Mansfield was close to Lady Ottoline Morrell and, more cautiously, to Virginia Woolf. For a time Maynard Keynes was her landlord, Lytton Strachey was attracted to her because she was like a Japanese doll, Bertrand Russell admired her mind and attempted an affair, while T.S. Eliot warned Ezra Pound she was ‘a dangerous woman’. He found her ‘a fascinating personality’ but also ‘a thick-skinned toady’. The Irish writer Frank O’Connor, in his classic study of the short story, The Lonely Voice, called Mansfield ‘the brassy little shop girl of literature who made herself into a great writer.’ But Mansfield’s wary colonial elusiveness allowed more relaxed friendships with artists and the mildly eccentric—for a time, with the East End painter Mark Gertler, and the androgynous Carrington; more enduringly, from 1912 onwards with the Scottish painter J.D. Fergusson, and the American Anne Estelle Rice, whose portrait of her is in the National Museum in Wellington; and increasingly with the deaf aristocrat, Dorothy Brett, who also painted. But it was illness, rather than choice, that led to her gradual separation from most of her friends in England.

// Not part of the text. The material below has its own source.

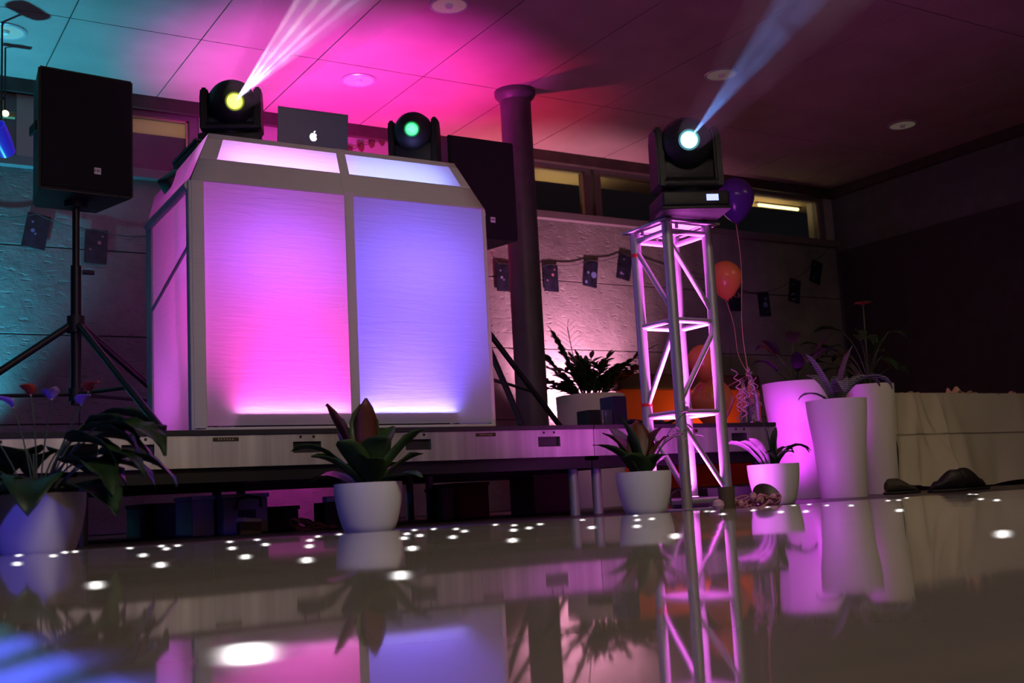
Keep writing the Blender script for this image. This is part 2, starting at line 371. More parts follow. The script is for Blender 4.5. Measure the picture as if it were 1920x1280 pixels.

Katherine Mansfield revolutionized the 20th Century English short story. Her best work shakes itself free of plots and endings and gives the story, for the first time, the expansiveness of the interior life, the poetry of feeling, the blurred edges of personality. She is taught worldwide because of her historical importance but also because her prose offers lessons in entering ordinary lives that are still vivid and strong. And her fiction retains its relevance through its open-endedness—its ability to raise discomforting questions about identity, belonging and desire.

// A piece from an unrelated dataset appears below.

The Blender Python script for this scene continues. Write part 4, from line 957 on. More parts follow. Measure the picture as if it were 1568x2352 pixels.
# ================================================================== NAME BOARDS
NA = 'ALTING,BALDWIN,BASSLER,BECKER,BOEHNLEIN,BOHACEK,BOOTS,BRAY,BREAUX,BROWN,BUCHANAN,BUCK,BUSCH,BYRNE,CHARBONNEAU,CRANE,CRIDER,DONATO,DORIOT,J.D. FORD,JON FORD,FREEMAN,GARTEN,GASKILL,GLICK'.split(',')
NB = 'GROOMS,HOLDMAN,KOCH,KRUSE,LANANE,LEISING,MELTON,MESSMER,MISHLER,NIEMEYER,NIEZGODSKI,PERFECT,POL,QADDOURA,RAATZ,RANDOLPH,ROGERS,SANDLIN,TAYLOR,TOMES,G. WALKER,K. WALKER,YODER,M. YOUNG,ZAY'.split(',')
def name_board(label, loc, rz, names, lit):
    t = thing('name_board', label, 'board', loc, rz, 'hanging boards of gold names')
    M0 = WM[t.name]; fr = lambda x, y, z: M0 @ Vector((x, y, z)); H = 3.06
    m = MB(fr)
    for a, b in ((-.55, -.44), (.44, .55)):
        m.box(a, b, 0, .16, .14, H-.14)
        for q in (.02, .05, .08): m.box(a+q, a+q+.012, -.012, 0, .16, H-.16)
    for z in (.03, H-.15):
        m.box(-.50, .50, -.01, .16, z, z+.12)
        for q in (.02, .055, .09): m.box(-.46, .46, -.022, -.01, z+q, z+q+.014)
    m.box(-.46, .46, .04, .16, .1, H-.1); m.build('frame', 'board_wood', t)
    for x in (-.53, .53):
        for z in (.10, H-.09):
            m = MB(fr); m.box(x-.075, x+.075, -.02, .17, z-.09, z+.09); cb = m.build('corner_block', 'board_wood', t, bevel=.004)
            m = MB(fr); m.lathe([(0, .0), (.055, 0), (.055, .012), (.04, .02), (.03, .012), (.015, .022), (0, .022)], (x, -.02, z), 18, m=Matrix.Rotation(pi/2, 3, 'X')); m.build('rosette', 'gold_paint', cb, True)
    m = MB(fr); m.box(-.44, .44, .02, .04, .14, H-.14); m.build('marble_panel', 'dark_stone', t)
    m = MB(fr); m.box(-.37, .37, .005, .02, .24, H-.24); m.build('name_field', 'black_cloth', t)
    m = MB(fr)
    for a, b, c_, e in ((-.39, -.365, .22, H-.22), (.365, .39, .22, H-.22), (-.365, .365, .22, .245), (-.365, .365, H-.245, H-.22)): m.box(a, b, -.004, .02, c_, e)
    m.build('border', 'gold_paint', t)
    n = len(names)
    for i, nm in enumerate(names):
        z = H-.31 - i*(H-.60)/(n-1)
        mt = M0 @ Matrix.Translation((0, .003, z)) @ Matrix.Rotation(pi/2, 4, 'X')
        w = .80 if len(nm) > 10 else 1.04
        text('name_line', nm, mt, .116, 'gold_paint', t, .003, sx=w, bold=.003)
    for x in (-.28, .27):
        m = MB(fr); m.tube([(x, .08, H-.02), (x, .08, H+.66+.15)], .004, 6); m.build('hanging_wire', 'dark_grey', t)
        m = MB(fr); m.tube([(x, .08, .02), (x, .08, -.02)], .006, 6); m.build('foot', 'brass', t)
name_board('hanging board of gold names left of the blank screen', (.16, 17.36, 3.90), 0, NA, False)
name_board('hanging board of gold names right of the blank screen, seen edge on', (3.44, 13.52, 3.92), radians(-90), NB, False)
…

Even before she died at the age of thirty-four Katherine Mansfield had achieved a reputation as one of the most talented writers of the modern short story in English. From 1910 publications in periodicals like the New Age through the five volumes of stories published before her death, Mansfield was recognized as innovative, accessible, and psychologically acute, one of the pioneers of the avant-garde in the creation of the short story. Her language was clear and precise; her emotion and reaction to experience carefully distilled and resonant. Her use of image and symbol were sharp, suggestive, and new without seeming forced or written to some preconceived formula. Her themes were various: the difficulties and ambivalences of families and sexuality, the fragility and vulnerability of relationships, the complexities and insensitivities of the rising middle classes, the social consequences of war, and overwhelmingly the attempt to extract whatever beauty and vitality one can from mundane and increasingly difficult experience. The high critical estimate in which Mansfield’s work is held has never substantially changed but has only broadened and expanded through the years with the discovery of further materials and information. Even the grounds on which she has been considered and praised have not substantially altered: the remarkable capacity to describe flowers, plants, and animals in ways that are simultaneously naturalistic and symbolic; the astringent satire of character that also shows a penetrating understanding; the depiction of the complexity of human relationships, particularly overt and covert sexual relationships; the Chekhovian qualities; the themes that insist on the contemporary, on using the past to establish connections to the immediate and the present. Above all, Mansfield has consistently been praised for the compression and understatement of her prose, for her capacity to pack complex emotion and thought into the deceptively simple and direct outlines of her stories. Her work has for many years been seen as a model of the specifically modern short story in English and of the changes in literary focus it represents.